How many of us fear the darkness of the city? Is safety measured by statistics or perception?
Here, from the street, hidden possibilities intrigue the imagination amid open and closed businesses, shadows and light.
Baseball, borne of street ancestry, has always been the sport of cities. Through perspective, and the lens of new urbanism, today’s modern ballparks display the oft-stated quest for a compact and community-oriented world on foot. We need not seek the validity of urban return through articles and studies. Confirmation is as simple as immersion in the crowd.
Not unlike the street edge, the shoreline offers a range of human impacts and activities at the merger with a common domain. Transport, religion, water, work, and waiting all grace the cross-world scenes below.

Water transport of future past

The fishing waterfront, skyline in view
![DSC_1167[1]](https://i0.wp.com/www.myurbanist.com/wp-content/uploads/2010/04/DSC_11671.jpg?resize=640%2C423)
“Waiting for the aqua-urban” in the southern hemisphere, skyline in view
The chatter today is all about placemaking. We have often let “local place” wither away. So we rush to rediscover what landscape essayist J.B. Jackson termed a past golden age–“a time when we seek to restore the world around us to something like its former beauty”.
Along the way, we encounter many types of places, functional and symbolic.
Below, the vital Easter community of St.

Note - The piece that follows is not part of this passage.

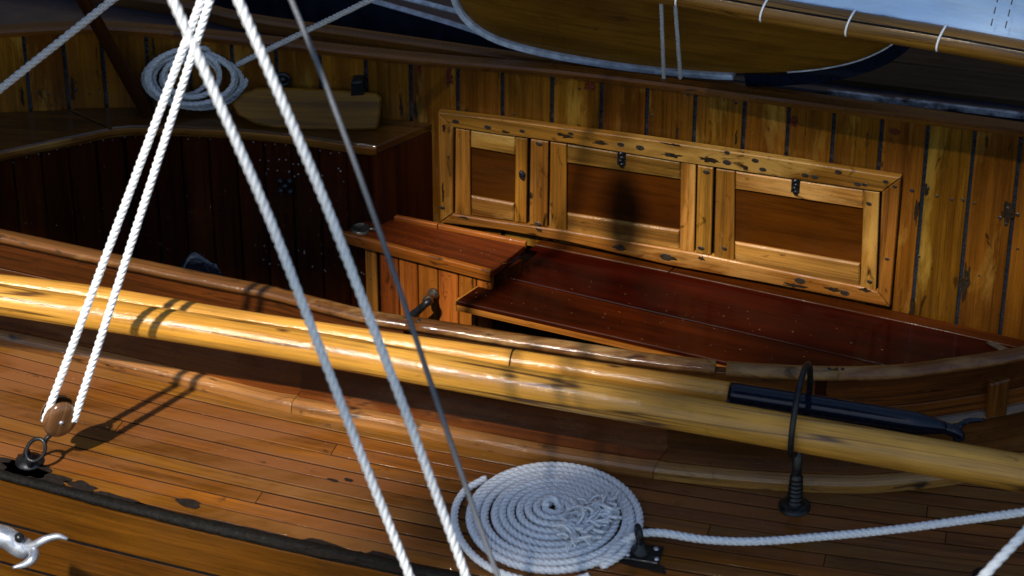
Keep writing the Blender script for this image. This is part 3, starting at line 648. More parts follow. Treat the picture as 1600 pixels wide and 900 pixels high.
# bronze tap on the staving
tp = VP(678, 458, s0, sN); tap = empty('tap', tp); tag(tap, 'blackened bronze tap with long lever on the planked front of the step box', 'tap')
MB().add(*lathe([(0, .0), (.013, .0), (.013, .006), (.008, .010), (.008, .020), (.011, .024), (.011, .034), (.006, .038), (0, .038)], 16, tp, sN)).build('tap_body', M['bronze'], tap, True)
hpth = catmull([tp+sN*.03, VP(668, 472, s0+sN*.045, sN), VP(655, 484, s0+sN*.05, sN), VP(643, 494, s0+sN*.05, sN)], 5); MB().add(*tube(hpth, .0065, 8, [1+.5*i/15 for i in range(16)])).build('lever', M['iron'], tap, True)

# ------------------------------------------------------------ stern locker
LF = [(-420, 420), (-300, 320), (-150, 275), (-60, 252), (0, 237), (60, 224), (128, 210), (176, 200), (229, 197), (300, 199), (360, 202), (420, 207), (480, 214), (540, 223), (588, 229)]
lk = empty('stern_locker', H(380, 220, 0)); tag(lk, 'dark planked locker in the far left corner of the cockpit with a brown lid', 'locker')
fcv = [(p.x, p.y) for p in smooth_table(LF, 4)]
def lf(x, z=0.0): return H(x, table(fcv, x)[0], z)
wallxy = [(proj(V((p.x, p.y, 0)))[0], p.x, p.y) for p in WB]
def wbase(x): t = table(wallxy, x); return V((t[0], t[1], 0))
def top_board(xf0, xb0, xf1, xb1, dz=0):
    n = 14; f_ = [lf(lerp(xf0, xf1, i/n)) for i in range(n+1)]; b_ = [wbase(lerp(xb0, xb1, i/n)) for i in range(n+1)]
    return slab('lid_board', [p+V((0, 0, dz)) for p in f_+b_[::-1]], (0, 0, 1), 0.018, (1, -.1, 0), M['lockertop'], lk, 0.003)
top_board(-400, -400, 172, 103); top_board(175, 106, 588, 676, 0.001)
fz = [lf(x) for x in range(-400, 589, 12)]+[lf(588)]
v, f, u = sweep(resample(fz, .02), [(-0.001, -.0205), (-0.001, -.004), (.003, -.001), (.0065, -.0035), (.0075, -.012), (.004, -.0205)]); mk('lid_edge', v, f, M['frame'], lk, u)
for i in range(24):
    x0 = 580-43*i; x1 = x0-43
    p, q = lf(x1), lf(x0); T = (q-p).normalized(); n = V((T.y, -T.x, 0)); p = p-n*.012+T*.001; q = q-n*.012-T*.001
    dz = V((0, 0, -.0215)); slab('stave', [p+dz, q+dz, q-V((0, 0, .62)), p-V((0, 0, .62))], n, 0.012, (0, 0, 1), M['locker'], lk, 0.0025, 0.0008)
p, q = lf(588)+V((-.004, 0, -.0205)), wbase(676)+V((0, 0, -.0205)); T = (q-p).normalized(); n = V((T.y, -T.x, 0))
slab('end_panel', [p, q, q-V((0, 0, .55)), p-V((0, 0, .55))], n, 0.012, (0, 0, 1), M['locker'], lk, 0.002)
mb = MB(); kp = lf(442)-V((0, 0, .13)); 
for dx, dz in ((-.01, .012), (.01, .012), (0, 0), (-.01, -.012), (.01, -.014)): mb.add(*lathe([(0, .008), (.006, .006), (.008, 0)], 8, kp+V((dx, -.0, dz)), (0.1, -1, 0)))
mb.build('latch', M['iron'], lk, True)

stud = MB()
for x in range(20, 586, 17):
    q = lf(x+random.uniform(-3, 3))-V((0, 0, .034+random.uniform(-.006, .006)))
    stud.add(*lathe([(0, .0016), (.0012, .0012), (.0019, 0)], 7, q+V((0, .0115, 0)), (0.1, -1, 0)))
for _ in range(46):
    x = random.uniform(400, 583); q = lf(x)-V((0, 0, random.choice((.075, .105, .30, .34))+random.uniform(-.006, .006))); stud.add(*lathe([(0, .0016), (.0012, .0012), (.0019, 0)], 7, q+V((0, .0115, 0)), (0.1, -1, 0)))
stud.build('studs', M['galv'], lk)['kind'] = 'stuff'
# board lying on the locker
bd0, bd1 = H(372, 196, 0.006), H(592, 203, 0.006); bT = (bd1-bd0).normalized(); bn = V((bT.y, -bT.x, 0.55)).normalized()
def BP(x, y): return VP(x, y, bd1, bn)
ol = [(362, 163), (380, 146), (402, 137), (440, 137), (500, 140), (560, 143), (588, 146), (596, 152), (594, 175), (591, 196), (588, 202), (540, 204), (480, 204), (430, 201), (395, 193), (372, 180)]
brd = slab('backrest_board', [BP(*p) for p in ol], bn, 0.022, bT, M['golden'], None, 0.004); tag(brd, 'rounded brown wooden board propped on the locker lid beside the hanging rope coil', 'board')
p, n = wall_pt(562, 128, 0.0); c_ = p
kb = slab('wall_block', [c_+V((-.012, 0, .016))+n*.03, c_+V((.011, 0, .018))+n*.03, c_+V((.013, 0, -.016))+n*.03, c_+V((-.014, 0, -.018))+n*.03], n, .03, (1, 0, 0), M['iron'], None, .003); tag(kb, 'small square black fitting on the lining above the propped board', 'fitting')
p, n = wall_pt(443, 122, 0.006)
MB().add(*torus(.013, .005, centre=p, ax=n)).add(*lathe([(0, .006), (.007, .005), (.008, -.006)], 10, p+V((0, 0, .0)), n)).build('eye', M['iron'], None, True)
tag(bpy.data.objects['eye'], 'black iron ring fixed to the lining beside the hanging coil', 'ring')
bpy.data.objects['eye'].name = 'iron_ring'
# crumpled wet sacking on the floor
def crumple(name, c, sx, sy, sz, seed, mat):
    bm = bmesh.new(); bmesh.ops.create_icosphere(bm, subdivisions=4, radius=1)
    for v_ in bm.verts:
        p = v_.co.copy(); k = 1+0.30*noise.noise(p*1.3+V((seed, 0, 0)))+0.10*noise.noise(p*3+V((0, seed, 0))); v_.co = V((p.x*sx*k, p.y*sy*k, max(-.6, p.z)*sz*k))+V(c)
    me = bpy.data.meshes.new(name); bm.to_mesh(me); bm.free(); me.polygons.foreach_set('use_smooth', [True]*len(me.polygons)); return link(name, me, mat)
M['sackm'] = plain('wet_plastic', (0.006, 0.009, 0.018), 0.12, bump=1.0, scale=18, coat=1.0, dist=0.02)
skp = H(305, 374, -.30); sk = crumple('wet_sack', (skp.x, skp.y, -.50), .10, .06, .17, 3.3, M['sackm']); tag(sk, 'crumpled shiny black sack lying in the dark of the cockpit', 'sack')

# tiller-like timber leaning over the lining
t0, t1 = H(222, 165, 0.02), H(118, -20, 0.33); v, f, u = sweep([t0.lerp(t1, i/8) for i in range(-1, 10)], [(-.022, -.012), (-.022, .012), (-.018, .016), (.018, .016), (.022, .012), (.022, -.012)])
tl = mk('leaning_timber', v, f, M['timber'], None, u); tag(tl, 'dark brown timber leaning across the lining left of the hanging rope coil', 'timber')

# ------------------------------------------------------------ spars
def spar(name, pts, rad, mat, label):
    P = resample(catmull([H(*p) for p in pts], 10), .02); n = len(P)
    v, f, u = tube(P, 1.0, 28, [lerp(rad[0], rad[1], i/(n-1))*(1+.012*noise.noise(P[i]*6)) for i in range(n)])
    # rescale the uv across to metres
    u = [[(a, b*rad[0]) for a, b in q] for q in u]
    return mk(name, v, f, mat, None, u, True)
fs_ = spar('spar', [(-600, 378, .222), (-160, 444, .215), (0, 468, .213), (420, 532.5, .21), (800, 600, .205), (1137, 658, .20), (1600, 740, .19), (1800, 776, .188), (2250, 856, .18)], (.0275, .0345), M['spar'], '')
tag(fs_, 'thick honey coloured spar lying the whole length of the deck, the nearer of two', 'spar')
rs = empty('tipped_spar', H(560, 530, .2)); tag(rs, 'thinner honey coloured spar behind the thick one, ending in a black sleeve with a fork', 'spar')
o = spar('shaft', [(-600, 368, .218), (-160, 426, .212), (0, 445, .212), (150, 464, .21), (380, 503, .21), (567, 531, .205), (800, 565, .20), (1142, 617, .195)], (.0192, .0222), M['spar'], ''); o.parent = rs; o.location = -V(rs.location)
sp = resample(catmull([H(1140, 616.5, .195), H(1300, 641, .195), H(1420, 660, .195), H(1478, 669, .195)], 8), .01); n = len(sp)
MB().add(*tube(sp, .0235, 24, [1-.10*(i/n) if i < n-6 else .9-.09*(i-n+6) for i in range(n)])).build('sleeve', M['blackpaint'], rs, True)
e0 = sp[-1]; sdn = (sp[-1]-sp[0]).normalized()
mb = MB(); mb.add(*tube(catmull([e0, e0+sdn*.02+V((0, -.004, -.004)), H(1498, 686, .18)], 5), .011, 10)); mb.add(*tube(catmull([e0, H(1495, 668, .197), H(1512, 658, .2), H(1538, 656, .2)], 6), .005, 8, [1.6-.05*i for i in range(19)])); mb.build('fork', M['blackpaint'], rs, True)
pth = torus(.0232, .0012, centre=H(800.5, 565, .2), ax=sdn, n1=24, n2=5); MB().add(*pth).build('band', M['caulk'], rs, True)

# iron crutch holding the spars
cr = empty('spar_crutch', H(1250, 795, 0)); tag(cr, 'black iron crutch with hoop round both spars, standing on the wet deck', 'crutch')
fc = H(1243, 677, .197); sdir = (H(1600, 740, .19)-H(1137, 658, .2)).normalized(); sdir.z = 0; sdir.normalize(); cn = V((-sdir.y, sdir.x, 0))
hc = fc+cn*.043+V((0, 0, .006)); hpts = [hc+cn*.088*math.cos(a)+V((0, 0, 1))*(.093 if math.sin(a) > 0 else .060)*math.sin(a) for a in [2*math.pi*i/40 for i in range(41)]]; hpts.append(hpts[1])
MB().add(*tube(hpts, .0056, 10, upv=sdir, caps=False)).build('hoop', M['iron'], cr, True)
pb = H(1250, 798, 0); pt = V((hc.x-cn.x*.03, hc.y-cn.y*.03, hc.z-.058)); 
pb = V((hc.x, hc.y, 0)); pt = V((hc.x, hc.y, hc.z-.058))
MB().add(*tube([pb, pb.lerp(pt, .5), pt], .0088, 12)).build('pin', M['iron'], cr, True)
ax = (pt-pb).normalized(); prf = [(0.029, 0), (.029, .003), (.017, .008)]
for k in range(7): z = .008+k*.009; prf += [(.0105, z), (.0150-.0005*k, z+.002), (.0150-.0005*k, z+.006), (.0105, z+.008)]
prf += [(.009, .075)]
MB().add(*lathe(prf, 22, pb, ax)).build('collar', M['iron'], cr, True)
# ------------------------------------------------------------ flat rope coil, pad eye and the line through it
cc0 = H(862, 817, 0); RR = .0073; turns = 11.3; Rmax = .1665
def coilpt(th):
    r = .006+ (Rmax-.006)*th/(2*math.pi*turns); wob = 1+.012*math.sin(th*1.7)+.008*math.sin(th*.37+1)
    zz = .0075+.0018*noise.noise(V((r*60, th*.5, 0)))+ (.004*math.exp(-((r-.03)/.03)**2))
    sh = 1-r/Rmax; return cc0+V((r*math.cos(-th+2.2)*wob*1.02+.008*sh, r*math.sin(-th+2.2)*wob+.030*sh, zz))
thm = 2*math.pi*turns; cp = []; th = .8
while th < thm: cp.append(coilpt(th)); r = .01+Rmax*th/thm; th += .012/r
tail = [H(975, 846, .012), H(1000, 834, .030), H(1035, 833, .036), H(1100, 843, .03), H(1180, 846, .035), H(1290, 838, .055), H(1400, 827, .09), H(1520, 811, .14), H(1620, 797, .19), H(1750, 775, .26), H(2050, 730, .42)]
# walk the outer turn round to where it meets the eye
import cmath
def ang(p): return math.atan2(p.y-cc0.y, p.x-cc0.x)
target = ang(H(925, 878, 0))
while True:
    a = ang(cp[-1]); dd = (a-target) % (2*math.pi)
    if dd < .12 and len(cp) > 50: break
    cp.pop()
allp = cp+catmull([cp[-1], H(960, 858, .011)]+tail, 6)[1:]
fco = empty('flat_rope_coil', cc0); tag(fco, 'flat round spiral coil of pale three-strand rope lying on the side deck', 'rope coil')
rope('rope', allp, RR*1.06, M['rope_grey'], '', parent=fco, step=.0036, pitch=.036)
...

Peter’s Square in Rome gives way to the evolved and rustic, sea-oriented towns of Port Townsend, Washington, Manarola in the Italian Cinque Terre, and the Orcas, Washington ferry landing.
Here we see transformative places. While function of buildings can evolve, the vitality of place remains as our senses witness new contexts for human interaction with tradition, time and transport. Perhaps now more touristic than pious or seafaring, such places live on.
But is it fair to say that some places are “less place than the next”, because they are new, reflect only modern consumerism or somehow deface an edifice? What of a suburban mall, or mere graffiti along a path?
Surely these are places, too, but with inherent value distinctions. While not downtown, indoor malls remain vital retail centers, and while not museum art, spontaneous expression has legitimacy, often even when rendered without permission or legal sanction.
And finally, what of a gravestone in a company town no longer serving its industry? What of a true ruin, or vestige, such as the Coliseum?
In “The Necessity for Ruins” (1980), Jackson answered unequivocally, first identifying the need for “that interval of neglect” before renewal and reform: ruins “correct history”.
“Ruins provide the incentive for restoration, and for a return to origins”.
In discussion of public safety issues in urban areas, law enforcement, design and planning issues often remain in their silos, devoid of integration. Ongoing neighborhood policing and social service initiatives should be more outrightly integrated with the renewed focus on environmental and urban design criteria for safe streetscapes.
Concepts of “Crime Prevention Through Environmental Design” (CPTED)–frequently international in nature–have been present for decades and were implied in Jane Jacobs’ work.
Similar safety-enhancement approaches addressing perceived safety of female transit users have recently received wide attention in the professional and local press. Many cities and civic associations (such as the Downtown Seattle Association) have also advocated for integration of such concepts. As advocacy efforts for pedestrian and bicycle infrastructure funding accelerate, enhanced policy and regulation encouraging such principles for safety will present further discussion opportunities for agreement by interested parties.
In Seattle, after a see-saw match of legislation and veto focused on aggressive panhandling, we, like other cities, could benefit from an integrated and multifaceted discussion of truly “complete streets”.
A recent visit to Melbourne, Australia showed certain CPTED principles along neighborhood streetcar lines, including ample (but glare-protective) night-lighting, territorial sensitivities to illuminated, sidewalk-oriented window areas, enhancement of the role of passing vehicles, transparent protection from weather at building entries, and low bushes and/or lower picket-type fencing along the street to limit access while allowing for entry visibility.